Rule 43(1B) enables the Registrar to extend the three-month period prior to its expiry in certain defined circumstances, such as where a legal aid application has not yet been finally determined or has only been determined within the previous month.[4] In the present case, various extensions to the three-month period were granted by the Registrar before the appeal was treated as abandoned on 9 August 2024. However, none of the defined circumstances in r 43(1B) now apply, and a Registrar cannot grant an extension where an application is made after expiry of the extended period.[5]
[4]Court of Appeal (Civil) Rules 2005, r 43(1B)(a).
[5]Rule 43(1B). We note that in his application for an extension of time, Mr Smith asserted that the matter of security for costs is likely to be appealed to the Supreme Court. We are not aware of any such application for leave to appeal currently before the Supreme Court.
Rule 43(2) also enables the Court to grant an extension of the three-month period, as well as further extensions of any extended periods, if an application is made before the relevant period ends or within three months of that period ending.[6] Because a number of extensions of time have previously been granted by the Registry, pending the determination of his application for recall, Mr Smith’s current application was made within the statutory timeframes.
[6]Rule 43(3).
The principles in Almond v Read apply to any interlocutory application for an extension of time where there is an appeal as of right, as there is in the present case.[7] The ultimate question in considering whether to grant an extension of time is what the interests of justice require.[8] The factors that are likely to require consideration include:[9]
(a)the length of the delay;
(b)the reasons for the delay;
(c)the conduct of the parties, particularly the applicant;
(d)any prejudice or hardship to the respondent or to others with a legitimate interest in the outcome; and
(e)the significance of the issues raised by the proposed appeal, both to the parties and more generally.
The merits of a proposed appeal may also in principle be relevant to the exercise of the discretion to extend time.[10]
[7]Almond v Read [2017] NZSC 80, [2017] 1 NZLR 801; and Yarrow v Westpac New Zealand Ltd [2018] NZCA 601 at [4]. This Court in Yarrow explained that, although the Supreme Court was dealing with r 29A, and not r 43, the same principles apply.
[8]Almond v Read, above n 7, at [38].
[9]At [38].
[10]At [39].
Mr Smith has indicated that the extension of time is required in order to determine the application for a production order. It is however unclear what rule Mr Smith relies upon for making such an application. There is no automatic right to discovery in summary judgment proceedings, which these proceedings are. Nor is there a right to discovery on appeal in the Rules. Rule 45 does, however, allow the Court to grant leave to a party to make an application for the admission of further evidence on questions of fact.[11] In order for further evidence to be adduced, it must, however, be fresh, credible and cogent.[12] It will not be fresh if it could with reasonable diligence have been produced at trial.[13] In summary judgment proceedings, particular weight will be accorded to the need for finality.[14] In any event, granting an application for the admission of further evidence on appeal is not the same as making an order of the kind sought by Mr Smith.

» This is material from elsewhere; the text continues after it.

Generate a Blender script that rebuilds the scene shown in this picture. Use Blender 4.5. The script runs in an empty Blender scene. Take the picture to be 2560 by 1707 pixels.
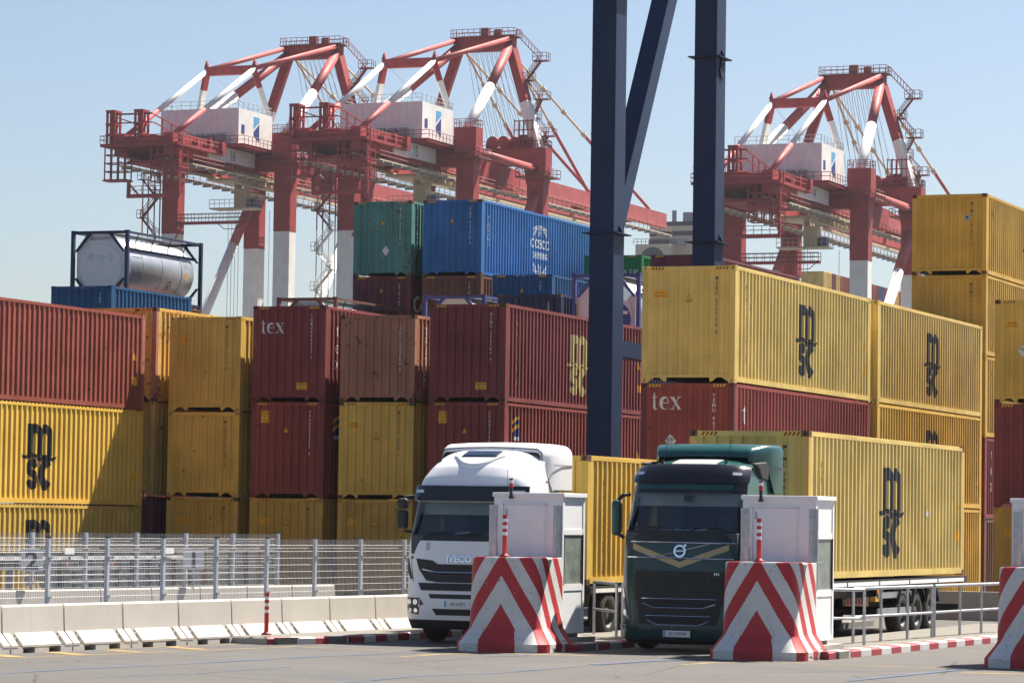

[11]Court of Appeal (Civil) Rules 2005, r 45(1).
[12]Erceg v Balenia Ltd [2008] NZCA 535 at [15], citing Rae v International Insurance Brokers (Nelson Marlborough) Ltd [1988] 3 NZLR 190 at [192].
[13]Erceg v Balenia Ltd, above n 12, at [15], citing Rae v International Insurance Brokers (Nelson Marlborough) Ltd, above n 12, at [192].
[14]Erceg v Balenia Ltd, above n 12, at [15], citing Lawrence v Bank of New Zealand (2001) 16 PRNZ 207 (CA).
Our conclusion is that even if this Court has jurisdiction to make a production order, we do not consider that such an order should be made in the context of this application. LINZ advises that Mr Smith has made a request under the Official Information Act 1982 for a copy of the email to which LINZ has responded. We assume the email would have been disclosed if it existed. Even if it does exist, however, it is highly unlikely that it would satisfy the fresh, credible and cogent test. As described by Mr Smith, the email he seeks would be a preliminary communication of very limited weight in assessing whether there was a lease agreement of some sort between Mr Smith and LINZ.
Although Mr Smith made the application for an extension of time three working days after the appeal was deemed abandoned, at that point it had been just over a year since the appeal was originally filed. The year’s delay was a result of Mr Smith’s various applications relating to a stay of execution and waiver of security for costs. Because Mr Smith has never attempted to pay the required security, he would be unable to pursue the appeal, even if an extension were granted.
LINZ has incurred costs. The delay in hearing the appeal has also prejudiced LINZ, in that LINZ has been ordered not to lease the property at issue, grant any right of possession or occupation in respect of the property at issue, or remove or alter any of the buildings on the property pending determination of the appeal.[15] The issues raised on the appeal do not appear to have any general significance. It also does not appear that the substantive appeal has a high level of merit. We cannot discern any obvious deficiencies in Judge Brittain’s judgment.
[15]Land Information New Zealand v Smith [2023] NZHC 2147 at [24(f)].
We decline Mr Smith’s application for an extension of time. As the appeal has been deemed abandoned, Mr Smith’s application for a production order need not be determined. It would, in any event, be declined, for the reasons we have given.
Costs
LINZ submits that ordinary scale costs for this application would exceed its actual expected costs of $1,800. We make an order for costs limited to $1,800 accordingly.[16]
Result
[16]Court of Appeal (Civil) Rules 2005, r 53F(a).
The application for an extension of time is declined.
The applicant must pay costs to the respondent of $1,800.